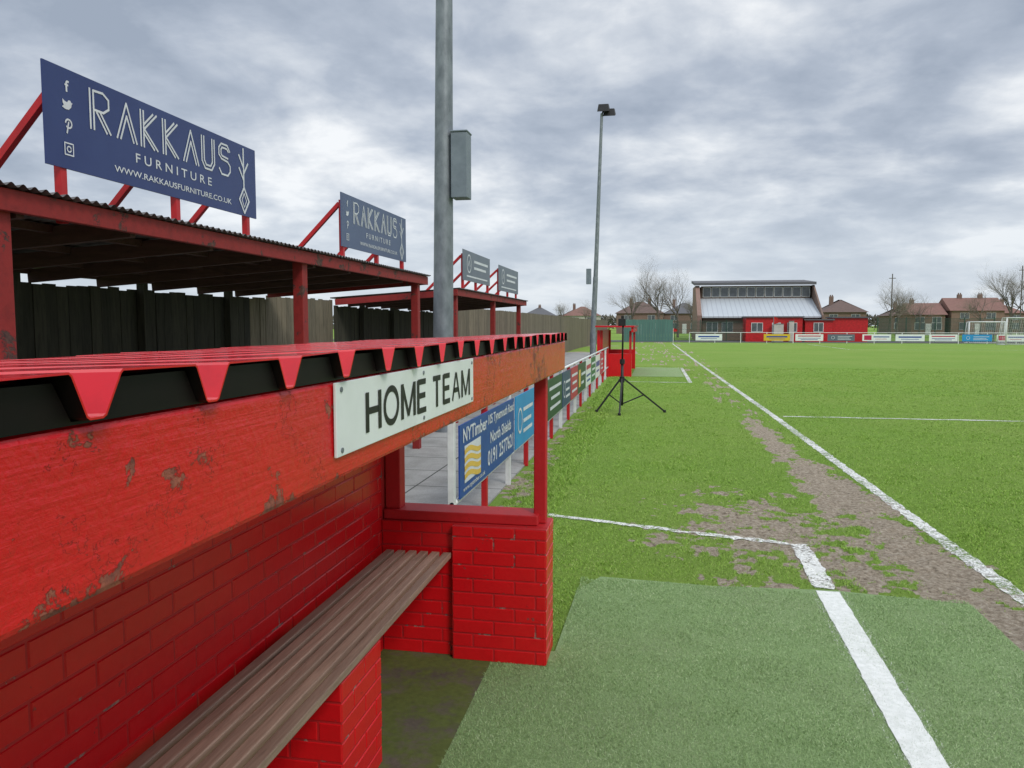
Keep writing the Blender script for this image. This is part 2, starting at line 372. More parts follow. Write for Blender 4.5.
for i in range(nT):
    a,c_=TP[i],TP[(i+1)%nT]; mb.quadverts([(a[0],a[1],-.05),(c_[0],c_[1],-.05),(c_[0],c_[1],.004),(a[0],a[1],.004)])
o=mesh_obj('artificial_turf',mb,m_turf); o['kind']='structure'
n=330000
x,y=blades(n,(lambda y:np.maximum(-.84,-.45*y+.2)*np.ones_like(y),lambda y:np.minimum(2.03,.55*y+.3)),(2.2,5.45))
edge=(fbm(x*8,y*8,3,77)-.5)*.12
keep=inturf(x+edge*.3,y+edge); wn=(fbm(x*9,y*9,3,41)-.5)*.016
dl=dist_line(x,y,TECH)-.078; inl=(dl+wn)<0
x,y,inl=x[keep],y[keep],inl[keep]; n=len(x)
inl&=rng.random(n)>.07
stray=(np.abs(dist_line(x,y,TECH)-.09)<.03)&(rng.random(n)<.15); inl|=stray
pile=.5+fbm(x*5,y*5,3,15)
o=make_blades('turf_fibres',x,y,np.full(n,.003),rng.uniform(.005,.012,n)*pile,.0017+.0004*y,.8,inl.astype(int),[m_tblade,m_bladew]); o['kind']='stuff'; o['label']='short worn fibres of the green artificial mat'; o['category']='turf'
m_line,nt,b=new_mat('white_line_paint'); v=coords(nt,'World')
f=noise(nt,v,16,8,.75); e=noise(nt,v,60,4,.7); wr=noise(nt,v,1.1,4,.6)
k=ramp(nt,math_(nt,'ADD',math_(nt,'ADD',math_(nt,'MULTIPLY',f,.6),math_(nt,'MULTIPLY',e,.4)),math_(nt,'MULTIPLY',math_(nt,'SUBTRACT',.5,wr),.35)),[(.41,(0,0,0)),(.54,(1,1,1))])
lc=ramp(nt,e,[(.35,(.54,.53,.48)),(.6,(.76,.77,.74))]); nt.links.new(lc,b.inputs['Base Color']); b.inputs['Roughness'].default_value=.9
nt.links.new(k,b.inputs['Alpha'])
m_line2=M('white_turf_line_paint',(.76,.77,.74),(.62,.64,.60),30,.9)
def line_sheet(name,pts,w,zoff,follow=True,mat=None,jit=.05):
    mb=MB(); P=[]
    for (ax,ay),(bx,by) in zip(pts[:-1],pts[1:]):
        L=math.hypot(bx-ax,by-ay); n=max(2,int(min(L/.04,400)))
        for i in range(n): P.append((ax+(bx-ax)*i/n,ay+(by-ay)*i/n))
    P.append(pts[-1]); P=np.array(P); T=np.gradient(P,axis=0); T/=np.linalg.norm(T,axis=1)[:,None]; Nn=np.stack([-T[:,1],T[:,0]],-1)
    jl=(fbm(P[:,0]*14+3,P[:,1]*14,3,90)-.5)*jit; jr=(fbm(P[:,0]*14,P[:,1]*14+9,3,91)-.5)*jit
    cols=[]
    for s in (-1,-.5,0,.5,1):
        off=(w/2+(jl if s<0 else jr))*s; Q=P+Nn*off[:,None]
        z=(gh(Q[:,0],Q[:,1]) if follow else 0)+zoff; cols.append(np.column_stack([Q,z*np.ones(len(Q))]))
    for i in range(len(P)-1):
        for j in range(4): mb.quadverts([cols[j][i],cols[j+1][i],cols[j+1][i+1],cols[j][i+1]])
    o=mesh_obj(name,mb,mat or m_line); o['kind']='structure'; return o
line_sheet('touch_line',TL,.12,.006)
line_sheet('technical_area_line',[(1.10,-1),(1.125,3.3),(1.168,5.38)],.150,.0085,False,m_line2,.015)
line_sheet('technical_area_line',[(1.17,5.46),(1.19,6.50)],.14,.007)
line_sheet('technical_area_line',TRV,.085,.008)
line_sheet('halfway_line',[(2.5,15.8),(45,15.8)],.10,.008)
line_sheet('goal_line',[(1.6,76),(70,76)],.14,.010,False)
line_sheet('penalty_area_line',[(14,76),(14,60),(54,60)],.12,.009,False)
line_sheet('technical_area_line',[(-.9,24.6),(1.1,24.6),(1.1,33)],.12,.012)
mb=MB(); mb.box(-.8,1.0,27.2,33,-.05,.016); o=mesh_obj('artificial_turf',mb,m_turf); o['kind']='structure'
mb=MB(); mb.box(-6.2,-1.62,-2,50,-.1,.02); o=mesh_obj('walkway',mb,m_conc); o['kind']='structure'
mb=MB(); mb.box(-1.62,-.84,-2,4.1,-.1,.006); o=mesh_obj('dugout_floor',mb,m_floor); o['kind']='structure'
mb=MB(); mb.box(-40,120,82.0,92,-.1,.02); o=mesh_obj('path',mb,m_tarmac); o['kind']='structure'
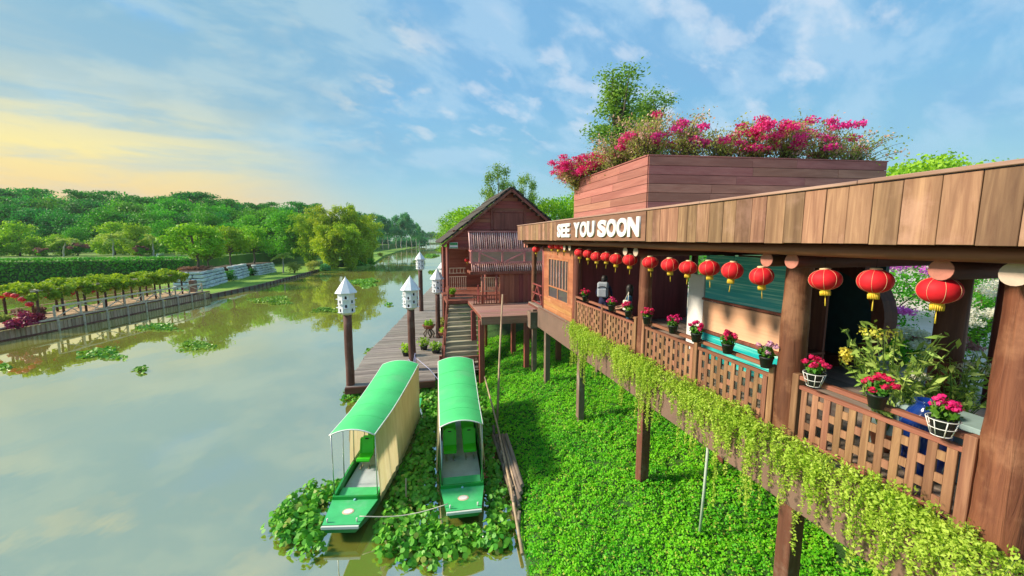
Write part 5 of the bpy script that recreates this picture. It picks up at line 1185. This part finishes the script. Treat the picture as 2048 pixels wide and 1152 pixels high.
# trees behind the hut and the pavilion
proto('feather', 'feathery_tree', '', (0, -300, 0), 12, [((rnd.uniform(-1.9, 1.9), rnd.uniform(-1.9, 1.9), z), (.85, .85, .8)) for z in np.linspace(4.5, 11.6, 26)], L_acacia, .22, 200, .14, trunk_h=.6, shell=.1)
proto('lush', 'bank_tree', '', (0, -300, 0), 9, round_crown(9, 3.0, 26, .15), L_light, .30, 260, .2)
proto('acacia', 'tall_acacia', '', (0, -300, 0), 15, [((.3*math.sin(z*1.3)+rnd.uniform(-.8, .8), rnd.uniform(-1.0, 1.0), z), (.8, .8, .7)) for z in np.linspace(4, 14.4, 46)], L_acacia, .20, 240, .14, trunk_h=.8, shell=.1, aspect=.45)
for lab, kd, px, d, py, sx in (('feathery tree rising behind the ridge of the hut', 'feather', 1000, 44, 338, .8), ('feathery tree right of the hut ridge', 'feather', 1046, 46, 352, .7), ('lush tree against the left roof slope of the hut', 'lush', 945, 52, 408, 1.1), ('lush tree over the water beyond the hut', 'lush', 915, 66, 418, 1.0), ('low lush tree at the far end of the dock', 'lush', 905, 85, 440, 1.2), ('lush tree behind the right roof slope of the hut', 'lush', 1085, 45, 392, .9), ('lush tree between the hut and the roof parapet', 'lush', 1130, 48, 388, .9), ('lush tree behind the left end of the roof parapet', 'lush', 1165, 44, 380, .8),
                               ('tall acacia towering behind the roof flowers', 'acacia', 1228, 34, 158, 1.5), ('shorter acacia beside the tall one', 'acacia', 1290, 38, 196, 1.3), ('lush tree past the right end of the roof parapet', 'lush', 1835, 44, 306, 1.0), ('lower tree showing above the near end of the fascia', 'lush', 1895, 46, 318, .9), ('tree showing at the right border above the fascia', 'lush', 1975, 48, 318, 1.0), ('tree just beyond the parapet corner on the right', 'lush', 1800, 50, 322, .8)):
    plant(kd, px, d, top_at(py, depth(px, d), px), lab, None, 3.6, None, ((top_at(py, depth(px, d), px)-3.6)/protos[kd][1])**0 * sx)
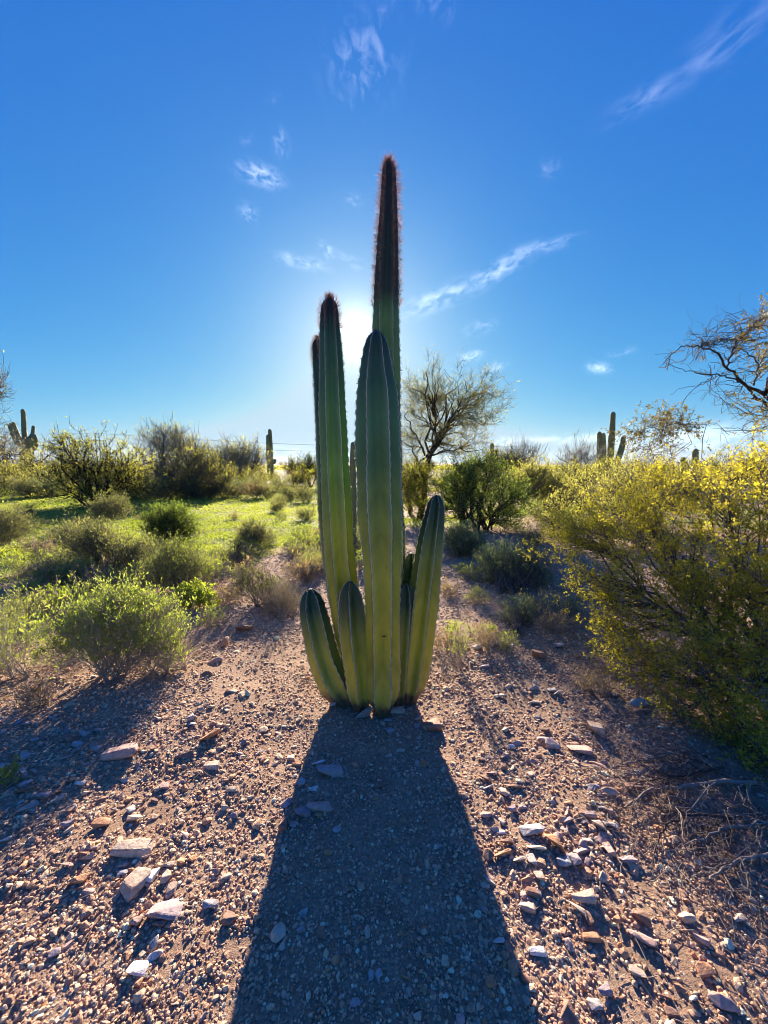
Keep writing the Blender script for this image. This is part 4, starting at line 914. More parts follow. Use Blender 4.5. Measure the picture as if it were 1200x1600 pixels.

+++++

# WHAT TO PRODUCE
Print out the whole of the material word for word, without pictures.

# EXERCISE SOLUTION
Keep writing the Blender script for this image. This is part 2, starting at line 372. More parts follow. Write for Blender 4.5.
for i in range(nT):
    a,c_=TP[i],TP[(i+1)%nT]; mb.quadverts([(a[0],a[1],-.05),(c_[0],c_[1],-.05),(c_[0],c_[1],.004),(a[0],a[1],.004)])
o=mesh_obj('artificial_turf',mb,m_turf); o['kind']='structure'
n=330000
x,y=blades(n,(lambda y:np.maximum(-.84,-.45*y+.2)*np.ones_like(y),lambda y:np.minimum(2.03,.55*y+.3)),(2.2,5.45))
edge=(fbm(x*8,y*8,3,77)-.5)*.12
keep=inturf(x+edge*.3,y+edge); wn=(fbm(x*9,y*9,3,41)-.5)*.016
dl=dist_line(x,y,TECH)-.078; inl=(dl+wn)<0
x,y,inl=x[keep],y[keep],inl[keep]; n=len(x)
inl&=rng.random(n)>.07
stray=(np.abs(dist_line(x,y,TECH)-.09)<.03)&(rng.random(n)<.15); inl|=stray
pile=.5+fbm(x*5,y*5,3,15)
o=make_blades('turf_fibres',x,y,np.full(n,.003),rng.uniform(.005,.012,n)*pile,.0017+.0004*y,.8,inl.astype(int),[m_tblade,m_bladew]); o['kind']='stuff'; o['label']='short worn fibres of the green artificial mat'; o['category']='turf'
m_line,nt,b=new_mat('white_line_paint'); v=coords(nt,'World')
f=noise(nt,v,16,8,.75); e=noise(nt,v,60,4,.7); wr=noise(nt,v,1.1,4,.6)
k=ramp(nt,math_(nt,'ADD',math_(nt,'ADD',math_(nt,'MULTIPLY',f,.6),math_(nt,'MULTIPLY',e,.4)),math_(nt,'MULTIPLY',math_(nt,'SUBTRACT',.5,wr),.35)),[(.41,(0,0,0)),(.54,(1,1,1))])
lc=ramp(nt,e,[(.35,(.54,.53,.48)),(.6,(.76,.77,.74))]); nt.links.new(lc,b.inputs['Base Color']); b.inputs['Roughness'].default_value=.9
nt.links.new(k,b.inputs['Alpha'])
m_line2=M('white_turf_line_paint',(.76,.77,.74),(.62,.64,.60),30,.9)
def line_sheet(name,pts,w,zoff,follow=True,mat=None,jit=.05):
    mb=MB(); P=[]
    for (ax,ay),(bx,by) in zip(pts[:-1],pts[1:]):
        L=math.hypot(bx-ax,by-ay); n=max(2,int(min(L/.04,400)))
        for i in range(n): P.append((ax+(bx-ax)*i/n,ay+(by-ay)*i/n))
    P.append(pts[-1]); P=np.array(P); T=np.gradient(P,axis=0); T/=np.linalg.norm(T,axis=1)[:,None]; Nn=np.stack([-T[:,1],T[:,0]],-1)
    jl=(fbm(P[:,0]*14+3,P[:,1]*14,3,90)-.5)*jit; jr=(fbm(P[:,0]*14,P[:,1]*14+9,3,91)-.5)*jit
    cols=[]
    for s in (-1,-.5,0,.5,1):
        off=(w/2+(jl if s<0 else jr))*s; Q=P+Nn*off[:,None]
        z=(gh(Q[:,0],Q[:,1]) if follow else 0)+zoff; cols.append(np.column_stack([Q,z*np.ones(len(Q))]))
    for i in range(len(P)-1):
        for j in range(4): mb.quadverts([cols[j][i],cols[j+1][i],cols[j+1][i+1],cols[j][i+1]])
    o=mesh_obj(name,mb,mat or m_line); o['kind']='structure'; return o
line_sheet('touch_line',TL,.12,.006)
line_sheet('technical_area_line',[(1.10,-1),(1.125,3.3),(1.168,5.38)],.150,.0085,False,m_line2,.015)
line_sheet('technical_area_line',[(1.17,5.46),(1.19,6.50)],.14,.007)
line_sheet('technical_area_line',TRV,.085,.008)
line_sheet('halfway_line',[(2.5,15.8),(45,15.8)],.10,.008)
line_sheet('goal_line',[(1.6,76),(70,76)],.14,.010,False)
line_sheet('penalty_area_line',[(14,76),(14,60),(54,60)],.12,.009,False)
line_sheet('technical_area_line',[(-.9,24.6),(1.1,24.6),(1.1,33)],.12,.012)
mb=MB(); mb.box(-.8,1.0,27.2,33,-.05,.016); o=mesh_obj('artificial_turf',mb,m_turf); o['kind']='structure'
mb=MB(); mb.box(-6.2,-1.62,-2,50,-.1,.02); o=mesh_obj('walkway',mb,m_conc); o['kind']='structure'
mb=MB(); mb.box(-1.62,-.84,-2,4.1,-.1,.006); o=mesh_obj('dugout_floor',mb,m_floor); o['kind']='structure'
mb=MB(); mb.box(-40,120,82.0,92,-.1,.02); o=mesh_obj('path',mb,m_tarmac); o['kind']='structure'
Write part 5 of the bpy script that recreates this picture. It picks up at line 1185. This part finishes the script. Treat the picture as 2048 pixels wide and 1152 pixels high.
# trees behind the hut and the pavilion
proto('feather', 'feathery_tree', '', (0, -300, 0), 12, [((rnd.uniform(-1.9, 1.9), rnd.uniform(-1.9, 1.9), z), (.85, .85, .8)) for z in np.linspace(4.5, 11.6, 26)], L_acacia, .22, 200, .14, trunk_h=.6, shell=.1)
proto('lush', 'bank_tree', '', (0, -300, 0), 9, round_crown(9, 3.0, 26, .15), L_light, .30, 260, .2)
proto('acacia', 'tall_acacia', '', (0, -300, 0), 15, [((.3*math.sin(z*1.3)+rnd.uniform(-.8, .8), rnd.uniform(-1.0, 1.0), z), (.8, .8, .7)) for z in np.linspace(4, 14.4, 46)], L_acacia, .20, 240, .14, trunk_h=.8, shell=.1, aspect=.45)
for lab, kd, px, d, py, sx in (('feathery tree rising behind the ridge of the hut', 'feather', 1000, 44, 338, .8), ('feathery tree right of the hut ridge', 'feather', 1046, 46, 352, .7), ('lush tree against the left roof slope of the hut', 'lush', 945, 52, 408, 1.1), ('lush tree over the water beyond the hut', 'lush', 915, 66, 418, 1.0), ('low lush tree at the far end of the dock', 'lush', 905, 85, 440, 1.2), ('lush tree behind the right roof slope of the hut', 'lush', 1085, 45, 392, .9), ('lush tree between the hut and the roof parapet', 'lush', 1130, 48, 388, .9), ('lush tree behind the left end of the roof parapet', 'lush', 1165, 44, 380, .8),
                               ('tall acacia towering behind the roof flowers', 'acacia', 1228, 34, 158, 1.5), ('shorter acacia beside the tall one', 'acacia', 1290, 38, 196, 1.3), ('lush tree past the right end of the roof parapet', 'lush', 1835, 44, 306, 1.0), ('lower tree showing above the near end of the fascia', 'lush', 1895, 46, 318, .9), ('tree showing at the right border above the fascia', 'lush', 1975, 48, 318, 1.0), ('tree just beyond the parapet corner on the right', 'lush', 1800, 50, 322, .8)):
    plant(kd, px, d, top_at(py, depth(px, d), px), lab, None, 3.6, None, ((top_at(py, depth(px, d), px)-3.6)/protos[kd][1])**0 * sx)
Keep writing the Blender script for this image. This is part 4, starting at line 914. More parts follow. Use Blender 4.5. Measure the picture as if it were 1200x1600 pixels.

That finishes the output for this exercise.